Metaphysical meaning of Hophni (mbd)

Metaphysical meaning of Hophni (mbd)
Hophni, hoph'-ni (Heb.)--pugnacious; strong; hard-fisted; a fighter.

Son of Eli (I Sam. 1:3). He and Phineas his brother were priests of Israel. They were wicked men who desecrated their priestly office and brought destruction to themselves and caused the downfall of their father's house. "I will judge his house forever, for the iniquity which he knew, because his sons did bring a curse upon themselves, and he restrained them not" (I Sam. 3:13).

Meta. Eli means a going up and is typical of the phase of man's consciousness that is always seeking spiritual progress. The two sons of Eli represent the natural product of one's desire to grow spiritually. They represent spiritual strength and power. When these faculties begin to awaken, though they are priests in the Temple, there is great need for discipline and intelligent direction, lest they become selfish and act upon a purely material plane. In this state, Hophni becomes pugnacious, a fighter, and Phineas becomes brazen-faced, a mouth of brass. When one's spiritual strength becomes personalized, it seeks to accomplish its ends through combative measures, and this creates great resistance in the organism; it tries to gain its desires by means of brazen or bold speech. One's spiritual forces are disorganized by these methods, and so they become easy prey to the more material ideas. The material ideas are usually well trained, according to personal standards, and readily rally to the support of material leadership. When any great demand is made upon the material man, if he undertakes to meet it at all he throws into his task the full force of his material self.
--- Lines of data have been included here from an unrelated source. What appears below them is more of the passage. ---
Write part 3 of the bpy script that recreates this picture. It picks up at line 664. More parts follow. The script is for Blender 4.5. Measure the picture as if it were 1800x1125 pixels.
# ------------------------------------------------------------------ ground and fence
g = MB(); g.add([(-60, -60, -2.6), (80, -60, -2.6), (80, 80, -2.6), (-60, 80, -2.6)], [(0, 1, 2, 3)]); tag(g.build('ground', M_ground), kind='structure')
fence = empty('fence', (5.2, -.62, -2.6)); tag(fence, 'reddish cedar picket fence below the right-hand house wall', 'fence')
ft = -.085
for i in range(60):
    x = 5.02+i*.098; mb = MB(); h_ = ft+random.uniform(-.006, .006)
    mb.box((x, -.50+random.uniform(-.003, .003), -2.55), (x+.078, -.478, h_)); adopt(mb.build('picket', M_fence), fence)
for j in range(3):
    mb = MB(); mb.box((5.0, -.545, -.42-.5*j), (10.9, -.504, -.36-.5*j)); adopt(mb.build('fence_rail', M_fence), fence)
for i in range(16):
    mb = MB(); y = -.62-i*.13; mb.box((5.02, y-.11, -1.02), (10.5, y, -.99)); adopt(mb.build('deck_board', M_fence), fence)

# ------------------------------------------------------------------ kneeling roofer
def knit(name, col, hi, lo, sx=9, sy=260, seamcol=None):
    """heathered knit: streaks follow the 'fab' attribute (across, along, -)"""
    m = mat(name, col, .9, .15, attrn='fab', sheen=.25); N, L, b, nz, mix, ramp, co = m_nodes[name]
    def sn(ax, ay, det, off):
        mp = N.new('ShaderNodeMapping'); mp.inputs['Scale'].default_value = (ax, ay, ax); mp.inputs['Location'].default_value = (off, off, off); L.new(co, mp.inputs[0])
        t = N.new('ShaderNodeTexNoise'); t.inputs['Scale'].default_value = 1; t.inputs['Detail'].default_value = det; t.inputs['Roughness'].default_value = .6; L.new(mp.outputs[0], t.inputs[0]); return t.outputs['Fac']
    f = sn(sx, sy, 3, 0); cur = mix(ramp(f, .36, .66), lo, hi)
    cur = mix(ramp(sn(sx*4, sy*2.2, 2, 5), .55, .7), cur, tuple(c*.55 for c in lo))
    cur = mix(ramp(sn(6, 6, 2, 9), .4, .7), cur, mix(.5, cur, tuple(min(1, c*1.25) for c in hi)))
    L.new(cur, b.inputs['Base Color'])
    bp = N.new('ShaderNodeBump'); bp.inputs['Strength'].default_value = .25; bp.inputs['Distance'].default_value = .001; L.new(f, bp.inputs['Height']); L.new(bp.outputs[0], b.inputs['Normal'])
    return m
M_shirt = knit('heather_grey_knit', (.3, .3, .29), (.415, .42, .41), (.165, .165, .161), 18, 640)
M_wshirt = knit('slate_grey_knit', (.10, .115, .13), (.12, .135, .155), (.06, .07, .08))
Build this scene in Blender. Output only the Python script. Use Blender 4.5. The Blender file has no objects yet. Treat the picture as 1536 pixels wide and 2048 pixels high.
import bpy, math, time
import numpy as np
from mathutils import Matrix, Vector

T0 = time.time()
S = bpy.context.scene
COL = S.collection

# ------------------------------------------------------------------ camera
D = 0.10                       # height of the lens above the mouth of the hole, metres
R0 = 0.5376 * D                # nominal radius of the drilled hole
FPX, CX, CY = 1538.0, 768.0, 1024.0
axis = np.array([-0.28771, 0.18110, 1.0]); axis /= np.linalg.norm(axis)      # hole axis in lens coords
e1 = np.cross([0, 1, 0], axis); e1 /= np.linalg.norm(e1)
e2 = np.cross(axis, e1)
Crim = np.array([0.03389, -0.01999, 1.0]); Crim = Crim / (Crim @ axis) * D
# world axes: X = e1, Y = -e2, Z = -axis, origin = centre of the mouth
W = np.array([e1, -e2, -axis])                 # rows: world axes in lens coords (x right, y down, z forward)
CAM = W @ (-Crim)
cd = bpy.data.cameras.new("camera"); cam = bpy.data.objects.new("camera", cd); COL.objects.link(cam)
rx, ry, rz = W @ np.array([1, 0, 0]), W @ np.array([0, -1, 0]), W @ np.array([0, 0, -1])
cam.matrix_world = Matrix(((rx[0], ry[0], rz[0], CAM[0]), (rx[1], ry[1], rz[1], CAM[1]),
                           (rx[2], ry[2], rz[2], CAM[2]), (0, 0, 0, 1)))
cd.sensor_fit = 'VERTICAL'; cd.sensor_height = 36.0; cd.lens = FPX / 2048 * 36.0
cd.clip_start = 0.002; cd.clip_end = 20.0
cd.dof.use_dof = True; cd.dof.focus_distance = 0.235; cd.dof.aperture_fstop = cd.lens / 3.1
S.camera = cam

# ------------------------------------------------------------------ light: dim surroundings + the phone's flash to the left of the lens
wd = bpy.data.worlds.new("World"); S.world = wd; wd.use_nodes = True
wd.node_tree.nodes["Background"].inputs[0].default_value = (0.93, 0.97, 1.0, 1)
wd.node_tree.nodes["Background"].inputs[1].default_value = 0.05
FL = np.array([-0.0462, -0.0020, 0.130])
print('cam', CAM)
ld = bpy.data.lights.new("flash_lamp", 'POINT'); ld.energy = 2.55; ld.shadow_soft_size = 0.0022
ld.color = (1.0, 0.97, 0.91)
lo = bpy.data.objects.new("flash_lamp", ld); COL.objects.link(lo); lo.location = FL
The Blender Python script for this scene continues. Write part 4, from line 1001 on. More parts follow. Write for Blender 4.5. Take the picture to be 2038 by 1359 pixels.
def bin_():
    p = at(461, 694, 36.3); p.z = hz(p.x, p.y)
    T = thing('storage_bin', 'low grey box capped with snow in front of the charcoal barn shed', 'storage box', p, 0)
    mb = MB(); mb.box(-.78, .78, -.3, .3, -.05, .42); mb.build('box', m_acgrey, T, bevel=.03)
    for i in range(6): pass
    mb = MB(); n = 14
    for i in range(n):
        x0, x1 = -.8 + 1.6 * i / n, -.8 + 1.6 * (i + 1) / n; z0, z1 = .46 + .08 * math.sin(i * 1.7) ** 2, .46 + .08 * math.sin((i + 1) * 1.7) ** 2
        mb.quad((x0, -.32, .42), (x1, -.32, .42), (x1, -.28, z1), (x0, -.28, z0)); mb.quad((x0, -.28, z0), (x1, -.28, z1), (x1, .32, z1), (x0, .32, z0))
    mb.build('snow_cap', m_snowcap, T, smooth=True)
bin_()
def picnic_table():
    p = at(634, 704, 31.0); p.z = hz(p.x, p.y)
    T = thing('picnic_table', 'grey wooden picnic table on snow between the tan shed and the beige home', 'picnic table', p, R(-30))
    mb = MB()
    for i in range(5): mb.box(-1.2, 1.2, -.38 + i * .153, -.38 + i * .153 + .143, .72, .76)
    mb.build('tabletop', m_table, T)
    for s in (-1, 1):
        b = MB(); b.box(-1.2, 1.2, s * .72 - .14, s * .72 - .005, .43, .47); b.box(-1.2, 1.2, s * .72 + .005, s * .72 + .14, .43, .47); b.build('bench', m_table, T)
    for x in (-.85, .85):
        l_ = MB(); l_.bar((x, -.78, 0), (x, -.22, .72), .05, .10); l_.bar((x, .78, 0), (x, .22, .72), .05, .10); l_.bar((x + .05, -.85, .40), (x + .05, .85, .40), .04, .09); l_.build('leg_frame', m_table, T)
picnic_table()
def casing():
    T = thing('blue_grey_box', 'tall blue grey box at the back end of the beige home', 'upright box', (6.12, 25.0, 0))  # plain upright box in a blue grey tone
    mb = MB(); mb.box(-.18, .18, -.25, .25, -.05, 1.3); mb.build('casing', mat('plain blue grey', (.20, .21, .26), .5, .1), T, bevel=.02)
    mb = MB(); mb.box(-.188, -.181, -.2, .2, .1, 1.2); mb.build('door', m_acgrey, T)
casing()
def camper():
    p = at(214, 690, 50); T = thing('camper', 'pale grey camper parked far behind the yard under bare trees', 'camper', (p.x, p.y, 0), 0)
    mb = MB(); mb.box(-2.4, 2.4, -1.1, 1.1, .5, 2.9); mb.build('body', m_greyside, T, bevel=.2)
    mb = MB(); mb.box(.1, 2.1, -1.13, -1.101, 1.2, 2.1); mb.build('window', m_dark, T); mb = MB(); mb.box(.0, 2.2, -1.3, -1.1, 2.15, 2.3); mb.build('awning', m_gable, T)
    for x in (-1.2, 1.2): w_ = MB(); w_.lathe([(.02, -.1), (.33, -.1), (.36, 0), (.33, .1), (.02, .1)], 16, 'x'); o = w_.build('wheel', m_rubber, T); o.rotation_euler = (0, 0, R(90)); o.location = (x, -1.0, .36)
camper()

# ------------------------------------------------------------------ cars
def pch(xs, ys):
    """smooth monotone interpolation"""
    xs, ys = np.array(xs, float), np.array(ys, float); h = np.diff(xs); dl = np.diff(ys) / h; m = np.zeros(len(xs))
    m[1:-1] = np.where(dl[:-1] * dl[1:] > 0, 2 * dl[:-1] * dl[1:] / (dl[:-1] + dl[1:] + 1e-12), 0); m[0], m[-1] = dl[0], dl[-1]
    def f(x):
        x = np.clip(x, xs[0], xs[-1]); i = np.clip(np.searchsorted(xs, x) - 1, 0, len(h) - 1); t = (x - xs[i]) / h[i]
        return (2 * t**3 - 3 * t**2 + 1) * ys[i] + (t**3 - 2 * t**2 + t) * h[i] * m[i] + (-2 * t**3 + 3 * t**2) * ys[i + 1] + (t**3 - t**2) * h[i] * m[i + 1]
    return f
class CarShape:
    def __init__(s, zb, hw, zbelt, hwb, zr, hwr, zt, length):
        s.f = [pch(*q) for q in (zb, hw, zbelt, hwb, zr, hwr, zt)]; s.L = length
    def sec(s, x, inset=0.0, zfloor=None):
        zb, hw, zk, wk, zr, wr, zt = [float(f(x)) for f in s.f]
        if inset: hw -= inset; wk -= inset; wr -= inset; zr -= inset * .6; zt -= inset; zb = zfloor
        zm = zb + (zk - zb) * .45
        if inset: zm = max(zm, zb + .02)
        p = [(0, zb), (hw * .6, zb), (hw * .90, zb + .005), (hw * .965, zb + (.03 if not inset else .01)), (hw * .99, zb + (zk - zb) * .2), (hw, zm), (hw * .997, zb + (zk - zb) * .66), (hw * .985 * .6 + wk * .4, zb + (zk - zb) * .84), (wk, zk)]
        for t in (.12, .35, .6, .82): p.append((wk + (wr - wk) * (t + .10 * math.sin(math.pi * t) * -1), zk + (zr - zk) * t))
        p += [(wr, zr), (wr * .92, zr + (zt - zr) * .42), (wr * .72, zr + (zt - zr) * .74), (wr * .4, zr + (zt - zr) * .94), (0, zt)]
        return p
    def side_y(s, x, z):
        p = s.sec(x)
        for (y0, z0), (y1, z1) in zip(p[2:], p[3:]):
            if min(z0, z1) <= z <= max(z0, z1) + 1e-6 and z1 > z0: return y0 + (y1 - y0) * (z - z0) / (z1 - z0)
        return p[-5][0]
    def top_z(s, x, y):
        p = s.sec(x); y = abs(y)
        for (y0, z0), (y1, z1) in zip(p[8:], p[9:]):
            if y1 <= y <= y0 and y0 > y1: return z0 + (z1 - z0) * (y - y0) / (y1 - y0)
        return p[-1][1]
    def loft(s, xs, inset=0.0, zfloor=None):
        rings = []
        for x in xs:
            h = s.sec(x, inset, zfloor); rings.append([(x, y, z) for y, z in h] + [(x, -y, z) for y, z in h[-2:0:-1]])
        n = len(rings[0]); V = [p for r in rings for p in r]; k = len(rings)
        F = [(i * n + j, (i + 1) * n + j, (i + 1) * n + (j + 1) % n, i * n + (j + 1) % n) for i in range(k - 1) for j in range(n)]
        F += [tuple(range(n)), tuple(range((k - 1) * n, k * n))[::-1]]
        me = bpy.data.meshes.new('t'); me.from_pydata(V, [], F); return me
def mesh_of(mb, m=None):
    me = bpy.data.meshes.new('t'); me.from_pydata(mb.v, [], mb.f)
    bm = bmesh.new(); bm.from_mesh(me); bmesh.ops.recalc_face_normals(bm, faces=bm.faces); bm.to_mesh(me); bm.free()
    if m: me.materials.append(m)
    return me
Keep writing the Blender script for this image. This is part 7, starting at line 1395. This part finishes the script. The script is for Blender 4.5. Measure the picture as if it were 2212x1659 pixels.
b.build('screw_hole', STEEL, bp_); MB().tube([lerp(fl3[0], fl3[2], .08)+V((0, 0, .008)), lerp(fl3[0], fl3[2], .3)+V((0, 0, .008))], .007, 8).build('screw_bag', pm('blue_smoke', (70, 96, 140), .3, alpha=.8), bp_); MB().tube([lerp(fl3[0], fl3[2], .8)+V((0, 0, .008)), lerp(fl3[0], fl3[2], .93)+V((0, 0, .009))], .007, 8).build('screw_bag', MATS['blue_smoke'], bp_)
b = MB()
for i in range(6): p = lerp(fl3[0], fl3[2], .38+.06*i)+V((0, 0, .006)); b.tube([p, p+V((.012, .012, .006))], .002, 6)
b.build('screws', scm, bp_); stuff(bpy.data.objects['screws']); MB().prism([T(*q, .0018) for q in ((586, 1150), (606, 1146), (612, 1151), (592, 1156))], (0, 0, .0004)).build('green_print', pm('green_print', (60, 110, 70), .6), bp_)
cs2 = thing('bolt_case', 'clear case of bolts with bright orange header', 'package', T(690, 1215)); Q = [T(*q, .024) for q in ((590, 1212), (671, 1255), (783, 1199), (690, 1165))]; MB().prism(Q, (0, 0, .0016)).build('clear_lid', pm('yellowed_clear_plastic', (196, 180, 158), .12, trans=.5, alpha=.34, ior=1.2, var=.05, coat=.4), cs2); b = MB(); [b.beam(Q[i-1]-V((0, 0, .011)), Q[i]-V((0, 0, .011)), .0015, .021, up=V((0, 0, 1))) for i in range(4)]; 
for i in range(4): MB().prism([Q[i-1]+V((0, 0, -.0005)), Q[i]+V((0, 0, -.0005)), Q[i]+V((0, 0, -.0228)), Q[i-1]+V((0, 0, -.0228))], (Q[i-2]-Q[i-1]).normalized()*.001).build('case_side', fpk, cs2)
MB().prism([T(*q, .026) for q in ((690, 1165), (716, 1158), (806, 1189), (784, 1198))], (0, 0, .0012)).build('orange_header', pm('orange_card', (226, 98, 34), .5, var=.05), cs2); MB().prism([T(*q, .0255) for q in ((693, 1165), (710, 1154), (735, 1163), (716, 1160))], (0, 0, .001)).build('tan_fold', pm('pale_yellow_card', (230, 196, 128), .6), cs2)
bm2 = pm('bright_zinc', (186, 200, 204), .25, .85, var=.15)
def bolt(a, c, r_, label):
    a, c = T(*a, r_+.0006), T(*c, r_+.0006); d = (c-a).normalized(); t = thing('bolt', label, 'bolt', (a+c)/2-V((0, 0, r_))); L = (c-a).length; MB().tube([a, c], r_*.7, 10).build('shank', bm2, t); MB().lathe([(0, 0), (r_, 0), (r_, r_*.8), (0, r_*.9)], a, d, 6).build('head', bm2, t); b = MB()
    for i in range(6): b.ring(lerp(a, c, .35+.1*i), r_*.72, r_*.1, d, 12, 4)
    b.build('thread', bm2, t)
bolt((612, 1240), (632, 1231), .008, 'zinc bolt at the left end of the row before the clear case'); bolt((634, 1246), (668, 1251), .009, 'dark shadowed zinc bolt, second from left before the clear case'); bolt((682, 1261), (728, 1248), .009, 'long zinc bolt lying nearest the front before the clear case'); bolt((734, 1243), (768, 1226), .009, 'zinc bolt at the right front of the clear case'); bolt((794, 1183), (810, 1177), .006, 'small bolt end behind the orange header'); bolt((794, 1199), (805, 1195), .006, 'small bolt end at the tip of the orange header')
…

This is just what happened to the Hebrews when the Ark of the Covenant was brought into their midst. When the vision of spiritual deliverance was presented to them they adopted the combative methods of the Philistines. The spiritual forces are never combative or boastful. One who seeks to exercise them in personal measures becomes unfit for success and is temporarily incapacitated. Spiritual man knows that his strength lies in his unity with God and that his power is his ability to speak the Truth. When he deviates from spiritual principles he soon becomes shorn of power and is taken captive by the organized forces of materiality (the Philistines).

This is a lesson that every Truth student should remember: As new forces and powers are awakened, they should be carefully trained in accordance with the true principles of Spirit. Such difficulties as befell the Hebrews (I Sam. 4:5-18) can be avoided if spiritual standards are always upheld in thought and act--no matter how seemingly trivial.